BRIEF:
Transcribe the lines below verbatim, skipping the images.

RAW DATA:
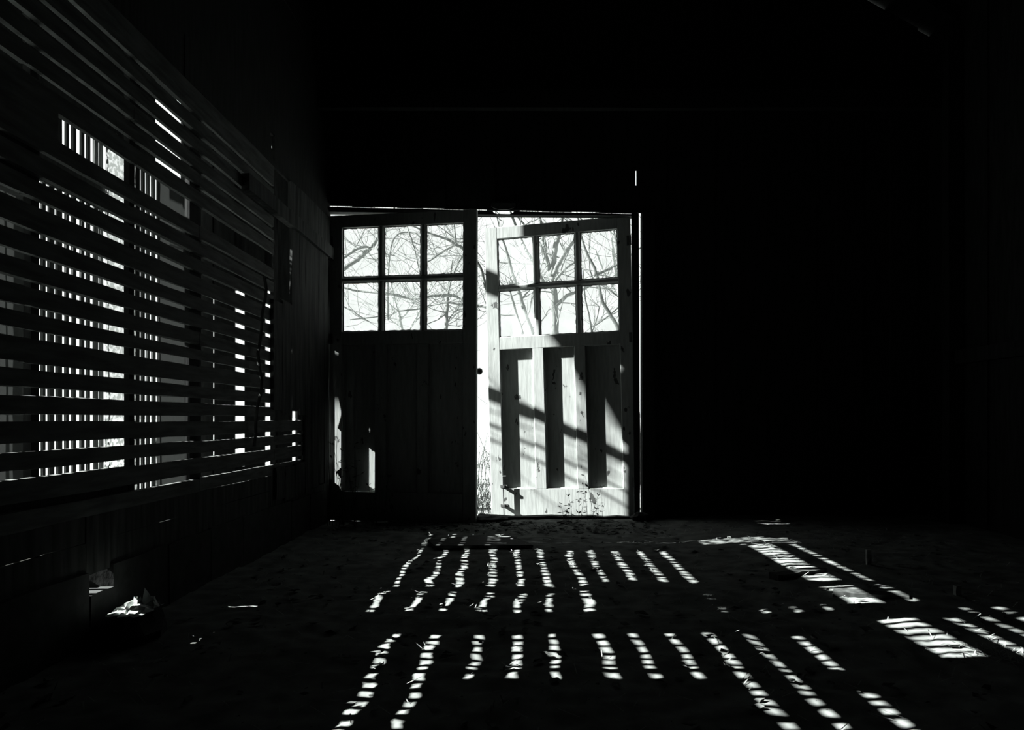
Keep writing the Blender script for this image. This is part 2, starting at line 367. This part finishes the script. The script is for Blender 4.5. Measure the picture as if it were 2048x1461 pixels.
# ---------------------------------------------------------------- the two door leaves
W_, HH = 1.19, 2.40
def bar(mb, x0, x1, z0, z1, horiz, y0=-.0225, y1=.0225, ch=.009):
    if horiz: # chamfered towards the room
        mb.prism([(y0, z0 + ch), (y0, z1 - ch), (y0 + ch, z1), (y1, z1), (y1, z0), (y0 + ch, z0)], 0, x0, x1)
    else:
        mb.prism([(x0 + ch, y0), (x1 - ch, y0), (x1, y0 + ch), (x1, y1), (x0, y1), (x0, y0 + ch)], 2, z0, z1)
    return mb
def leaf(name, loc, rot, sg):
    d = empty(name, loc, rot, 'structure')
    X = lambda a, b: (sg * a, sg * b) if sg > 0 else (-b, -a)
    st, pw, mw = .105, .297, .0445
    cols = [st + i * (pw + mw) for i in range(3)]
    zb, zp, zr, p1, p2 = .23, 1.38, 1.485, (1.485, 1.872), (1.915, 2.302)
    a, b = X(0, st); bar(MB(), a, b, 0, HH, False, ch=.004).build('stile', M['paint'], d)
    a, b = X(W_ - st, W_); bar(MB(), a, b, 0, HH, False, ch=.004).build('stile', M['paint'], d)
    a, b = X(st, W_ - st)
    bar(MB(), a, b, 0, zb, True, ch=.004).build('bottom_rail', M['paint'], d)
    bar(MB(), a, b, zp, zr, True, ch=.004).build('middle_rail', M['paint'], d)
    bar(MB(), a, b, p2[1], HH, True, ch=.004).build('top_rail', M['paint'], d)
    bar(MB(), a, b, p1[1], p2[0], True, y0=-.0205, ch=.012).build('muntin', M['paint'], d)
    for i in (1, 2):
        a, b = X(cols[i] - mw, cols[i])
        bar(MB(), a, b, p1[0], p1[1], False, y0=-.0205, ch=.012).build('muntin', M['paint'], d)
        bar(MB(), a, b, p2[0], p2[1], False, y0=-.0205, ch=.012).build('muntin', M['paint'], d)
        a, b = X(cols[i] - mw / 2 - .045, cols[i] - mw / 2 + .045)
        bar(MB(), a, b, zb, zp, False, ch=.004).build('mullion', M['paint'], d)
    pc = [(st, cols[1] - mw / 2 - .045), (cols[1] - mw / 2 + .045, cols[2] - mw / 2 - .045), (cols[2] - mw / 2 + .045, W_ - st)]
    for (u, v) in pc:
        a, b = X(u, v); MB().box((a - .001, .012, zb - .001), (b + .001, .019, zp + .001)).build('panel', M['paint'], d)
        fr = MB()
        for (q0, q1, q2, q3) in ((a, a + .008, zb, zp), (b - .008, b, zb, zp), (a, b, zb, zb + .008), (a, b, zp - .008, zp)):
            fr.box((q0, .004, q2), (q1, .012, q3))
        fr.build('moulding', M['paint'], d)
    for i in range(3):
        for (z0, z1) in (p1, p2):
            a, b = X(cols[i], cols[i] + pw)
            MB().box((a, .004, z0), (b, .007, z1)).build('pane', M['glass'], d)
            pt = MB(); n = 22
            def edge(fx, L0, L1, ins):
                vs = []; fs = []
                for q in range(n + 1):
                    t = L0 + (L1 - L0) * q / n; e = ins * (.004 + .007 * abs(noise.noise(Vector((t * 30, i * 7 + z0 * 9, ins)))) + .003 * R.random())
                    for yy in (.0, .004): vs += [fx(t, 0, yy), fx(t, e, yy)]
                for q in range(n):
                    o = 4 * q; fs += [(o, o + 1, o + 5, o + 4), (o + 2, o + 6, o + 7, o + 3), (o + 1, o + 3, o + 7, o + 5)]
                pt.add(vs, fs)
            edge(lambda t, e, yy: (t, yy, z0 + e), a, b, 1); edge(lambda t, e, yy: (t, yy, z1 + e), a, b, -1)
            edge(lambda t, e, yy: (a + e, yy, t), z0, z1, 1); edge(lambda t, e, yy: (b + e, yy, t), z0, z1, -1)
            pt.build('putty', M['paint'], d)
    return d
dl = leaf('door_1', (-1.545, D + .0, .0), (0, rad(.15), rad(-9.5)), 1)
dr = leaf('door_2', (.897, D + .025, .018), (0, rad(-1.45), rad(-13.5)), -1)
dr.scale = (1.012, 1, 1)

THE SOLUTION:
Keep writing the Blender script for this image. This is part 2, starting at line 367. This part finishes the script. The script is for Blender 4.5. Measure the picture as if it were 2048x1461 pixels.
# ---------------------------------------------------------------- the two door leaves
W_, HH = 1.19, 2.40
def bar(mb, x0, x1, z0, z1, horiz, y0=-.0225, y1=.0225, ch=.009):
    if horiz: # chamfered towards the room
        mb.prism([(y0, z0 + ch), (y0, z1 - ch), (y0 + ch, z1), (y1, z1), (y1, z0), (y0 + ch, z0)], 0, x0, x1)
    else:
        mb.prism([(x0 + ch, y0), (x1 - ch, y0), (x1, y0 + ch), (x1, y1), (x0, y1), (x0, y0 + ch)], 2, z0, z1)
    return mb
def leaf(name, loc, rot, sg):
    d = empty(name, loc, rot, 'structure')
    X = lambda a, b: (sg * a, sg * b) if sg > 0 else (-b, -a)
    st, pw, mw = .105, .297, .0445
    cols = [st + i * (pw + mw) for i in range(3)]
    zb, zp, zr, p1, p2 = .23, 1.38, 1.485, (1.485, 1.872), (1.915, 2.302)
    a, b = X(0, st); bar(MB(), a, b, 0, HH, False, ch=.004).build('stile', M['paint'], d)
    a, b = X(W_ - st, W_); bar(MB(), a, b, 0, HH, False, ch=.004).build('stile', M['paint'], d)
    a, b = X(st, W_ - st)
    bar(MB(), a, b, 0, zb, True, ch=.004).build('bottom_rail', M['paint'], d)
    bar(MB(), a, b, zp, zr, True, ch=.004).build('middle_rail', M['paint'], d)
    bar(MB(), a, b, p2[1], HH, True, ch=.004).build('top_rail', M['paint'], d)
    bar(MB(), a, b, p1[1], p2[0], True, y0=-.0205, ch=.012).build('muntin', M['paint'], d)
    for i in (1, 2):
        a, b = X(cols[i] - mw, cols[i])
        bar(MB(), a, b, p1[0], p1[1], False, y0=-.0205, ch=.012).build('muntin', M['paint'], d)
        bar(MB(), a, b, p2[0], p2[1], False, y0=-.0205, ch=.012).build('muntin', M['paint'], d)
        a, b = X(cols[i] - mw / 2 - .045, cols[i] - mw / 2 + .045)
        bar(MB(), a, b, zb, zp, False, ch=.004).build('mullion', M['paint'], d)
    pc = [(st, cols[1] - mw / 2 - .045), (cols[1] - mw / 2 + .045, cols[2] - mw / 2 - .045), (cols[2] - mw / 2 + .045, W_ - st)]
    for (u, v) in pc:
        a, b = X(u, v); MB().box((a - .001, .012, zb - .001), (b + .001, .019, zp + .001)).build('panel', M['paint'], d)
        fr = MB()
        for (q0, q1, q2, q3) in ((a, a + .008, zb, zp), (b - .008, b, zb, zp), (a, b, zb, zb + .008), (a, b, zp - .008, zp)):
            fr.box((q0, .004, q2), (q1, .012, q3))
        fr.build('moulding', M['paint'], d)
    for i in range(3):
        for (z0, z1) in (p1, p2):
            a, b = X(cols[i], cols[i] + pw)
            MB().box((a, .004, z0), (b, .007, z1)).build('pane', M['glass'], d)
            pt = MB(); n = 22
            def edge(fx, L0, L1, ins):
                vs = []; fs = []
                for q in range(n + 1):
                    t = L0 + (L1 - L0) * q / n; e = ins * (.004 + .007 * abs(noise.noise(Vector((t * 30, i * 7 + z0 * 9, ins)))) + .003 * R.random())
                    for yy in (.0, .004): vs += [fx(t, 0, yy), fx(t, e, yy)]
                for q in range(n):
                    o = 4 * q; fs += [(o, o + 1, o + 5, o + 4), (o + 2, o + 6, o + 7, o + 3), (o + 1, o + 3, o + 7, o + 5)]
                pt.add(vs, fs)
            edge(lambda t, e, yy: (t, yy, z0 + e), a, b, 1); edge(lambda t, e, yy: (t, yy, z1 + e), a, b, -1)
            edge(lambda t, e, yy: (a + e, yy, t), z0, z1, 1); edge(lambda t, e, yy: (b + e, yy, t), z0, z1, -1)
            pt.build('putty', M['paint'], d)
    return d
dl = leaf('door_1', (-1.545, D + .0, .0), (0, rad(.15), rad(-9.5)), 1)
dr = leaf('door_2', (.897, D + .025, .018), (0, rad(-1.45), rad(-13.5)), -1)
dr.scale = (1.012, 1, 1)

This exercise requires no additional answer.